Tony Smith, down boy! You’re havin’ a laugh, aren’t you? You’ve been here long enough to know that if someone lets a dog play with his watsits whilst his mate films and subsequently sticks it on the net for all and sundry to see, he’s gunna take a hammering off us Brits for it!
They say he was actually asleep after hours of boozing, and the victim of a vile prank by his mates. We’ve all done something daft to our mates once in a while, and after a few light ales in the Robin’s Nest I almost certainly wake up feeling a bit ‘Ruff’ the next morning.
Some have suggested that if the abuse gets too much you’ll be ejected from the Halliwell Jones; but come on, that just takes the biscuit! Cos’ let’s face it, Joel Monaghan has made his kennel, and now he can lie in it, right? I can sympathise with the lad though, because I’ve had a few howlers in me time, n’all.
To be fair though, he might as well have stayed in Oz if all he is worried about a bit of banter. The lads down under are likely to bark and growl at him for a bit and then it’ll die down but over here we’ve got 2 minute ’puppy love’ chants, Scooby Do fancy dress costumes and even Warrington’s mascot is a giant Wolf. There’s no getting away from it.
And what sort of precedent is Smithy trying to set here: do something wrong if you like, it’s OK, as everyone who takes the piss out of you will be fined any road? Yeah tell that to Gareth Raynor before he went down - Rovers would have gone bust the amount of abuse he got.

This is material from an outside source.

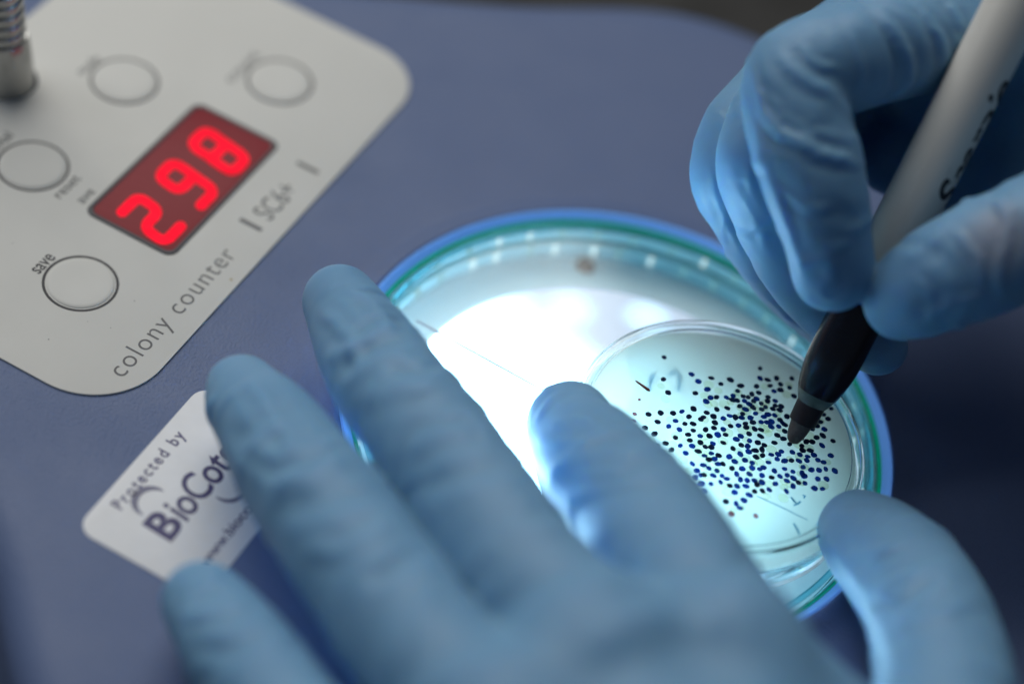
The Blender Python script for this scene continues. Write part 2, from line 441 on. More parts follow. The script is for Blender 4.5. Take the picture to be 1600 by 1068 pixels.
# ---- gooseneck post
gp = [PZ(8, 128, 0), PZ(7, 60, 14), PZ(2, 0, 27), PZ(-8, -60, 40), PZ(-24, -120, 53), PZ(-48, -180, 66)]
gn = empty('gooseneck', (0, 0, 0)); gn.parent = counter; gn.location = Vector(gp[0]) * S - counter.location
ax = (gp[1] - gp[0]) / np.linalg.norm(gp[1] - gp[0])
lathe('socket', [(0, -0.2), (7.6, -0.2), (7.6, .5), (6.9, .9), (6.6, 2), (6.55, 6), (6.2, 10), (5.6, 14.5), (5.2, 15.5), (0, 15.5)], M['chrome'], gn, center=gp[0], axis=ax, closed=False, n=64)
# corrugated tube swept along the remaining path
path = []
Pp = np.array([gp[0] + ax * 15.2, gp[2], gp[3], gp[4], gp[5]])
for i in range(len(Pp) - 1):
    for k in range(60): path.append(Pp[i] + (Pp[i + 1] - Pp[i]) * k / 60)
path = np.array(path); sl = np.r_[0, np.cumsum(np.linalg.norm(np.diff(path, axis=0), axis=1))]
V, Fs = [], []; n = 40
for i, p in enumerate(path):
    tdir = Vector(path[min(i + 1, len(path) - 1)] - path[max(i - 1, 0)]).normalized()
    a = Vector((1, 0, 0)); a = (a - tdir * a.dot(tdir)).normalized(); b = tdir.cross(a)
    r = 4.3 + 0.75 * abs(math.sin(math.pi * sl[i] / 3.6)) ** .6
    for k in range(n):
        q = 2 * math.pi * k / n; V.append(Vector(p) + a * (r * math.cos(q)) + b * (r * math.sin(q)))
for i in range(len(path) - 1):
    for k in range(n): l = (k + 1) % n; Fs.append((i * n + k, i * n + l, (i + 1) * n + l, (i + 1) * n + k))
mesh_obj('flexible_tube', V, Fs, M['chrome'], gn)

# ---- light well
M['chamfer_glow'] = princ('painted_blue_glow', (0.15, 0.34, 0.68), rough=0.4, emit=(0.12, 0.32, 0.85), estr=0.36)  # housing chamfer lit from the well: its blue glow is put in as emission
M['green_edge'] = princ('green_glass_edge', (0.0, 0.22, 0.14), rough=0.2, emit=(0.0, 0.35, 0.20), estr=0.30)
M['teal_wall'] = princ('pale_cyan_acrylic', (0.22, 0.41, 0.45), rough=0.3, noise=0.15, nscale=60)
M['tray'] = princ('white_tray', (0.72, 0.75, 0.76), rough=0.45)
M['seam'] = princ('dark_teal_seam', (0.03, 0.14, 0.13), rough=0.4)
M['led'] = emission('white_led', (0.70, 0.92, 1.0), 1.0)
M['dim_led'] = emission('dim_led', (0.30, 0.68, 0.78), 0.62)
M['hot_led'] = emission('bright_led', (0.9, 0.95, 1.0), 5.0)
M['screw'] = princ('brown_screw', (0.09, 0.03, 0.03), rough=0.5)
M['pane'] = thin_clear('clear_glass_pane', (0.95, 0.99, 0.985), 0.8)
M['clear_ring'] = glass('clear_acrylic', (0.55, 0.85, 0.90), 1.3)
# diffuser glow: near-left boost added to light the gloves; small lamps along far edge
m = bpy.data.materials.new('diffuser_glow'); m.use_nodes = True; nt = m.node_tree
nt.nodes.remove(nt.nodes["Principled BSDF"])
e = nt.nodes.new("ShaderNodeEmission"); tc = nt.nodes.new("ShaderNodeTexCoord"); nz = nt.nodes.new("ShaderNodeTexNoise")
nz.inputs["Scale"].default_value = 38; nz.inputs["Detail"].default_value = 2
nt.links.new(tc.outputs["Object"], nz.inputs[0])
def math_node(op, a, b):
    q = nt.nodes.new("ShaderNodeMath"); q.operation = op
    for k, v in ((0, a), (1, b)):
        if isinstance(v, (int, float)): q.inputs[k].default_value = v
        else: nt.links.new(v, q.inputs[k])
    return q.outputs[0]
dt = nt.nodes.new("ShaderNodeVectorMath"); dt.operation = 'DOT_PRODUCT'; dt.inputs[1].default_value = (-0.5, -0.85, 0)
nt.links.new(tc.outputs["Object"], dt.inputs[0])
s0_ = (-0.5 * WC[0] - 0.85 * WC[1]) * S
g0 = nt.nodes.new("ShaderNodeMapRange"); g0.interpolation_type = 'SMOOTHSTEP'
g0.inputs[1].default_value = s0_ - .024; g0.inputs[2].default_value = s0_ + .042
nt.links.new(dt.outputs["Value"], g0.inputs[0])
acc = math_node('ADD', g0.outputs[0], math_node('MULTIPLY', math_node('SUBTRACT', nz.outputs["Fac"], 0.5), 0.022))
for px, py, w_ in ((780, 490, .012), (890, 482, .026), (1012, 497, .030), (700, 540, .012)):
    d_ = nt.nodes.new("ShaderNodeVectorMath"); d_.operation = 'DISTANCE'; d_.inputs[1].default_value = [c * S for c in PZ(px, py, -10.6)]
    g_ = nt.nodes.new("ShaderNodeMapRange"); g_.interpolation_type = 'SMOOTHERSTEP'
    g_.inputs[1].default_value = .0095; g_.inputs[2].default_value = .0; g_.inputs[3].default_value = 0; g_.inputs[4].default_value = w_
    nt.links.new(tc.outputs["Object"], d_.inputs[0]); nt.links.new(d_.outputs["Value"], g_.inputs[0])
    acc = math_node('ADD', acc, g_.outputs[0])
mx = nt.nodes.new("ShaderNodeMix"); mx.data_type = 'RGBA'; mx.clamp_factor = True
mx.inputs[6].default_value = (0.70, 0.80, 1.0, 1); mx.inputs[7].default_value = (15, 26, 35, 1)
nt.links.new(acc, mx.inputs[0]); nt.links.new(mx.outputs[2], e.inputs[0])
e.inputs[1].default_value = 1.0
nt.links.new(e.outputs[0], nt.nodes["Material Output"].inputs[0]); M['diffuser'] = m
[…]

I reckon JM just wants to put this behind him and forget about it now, and in reality he’s actually been quite ‘lucky’ (OK, I’ll stop now!) because people get nicked for this type of thing; he‘s been allowed to continue with his career. The last thing Joel needs is his coach continually bringing it up in the media, although as soon as he runs out for warm ups in Cardiff, the fans will no doubt take over anyway.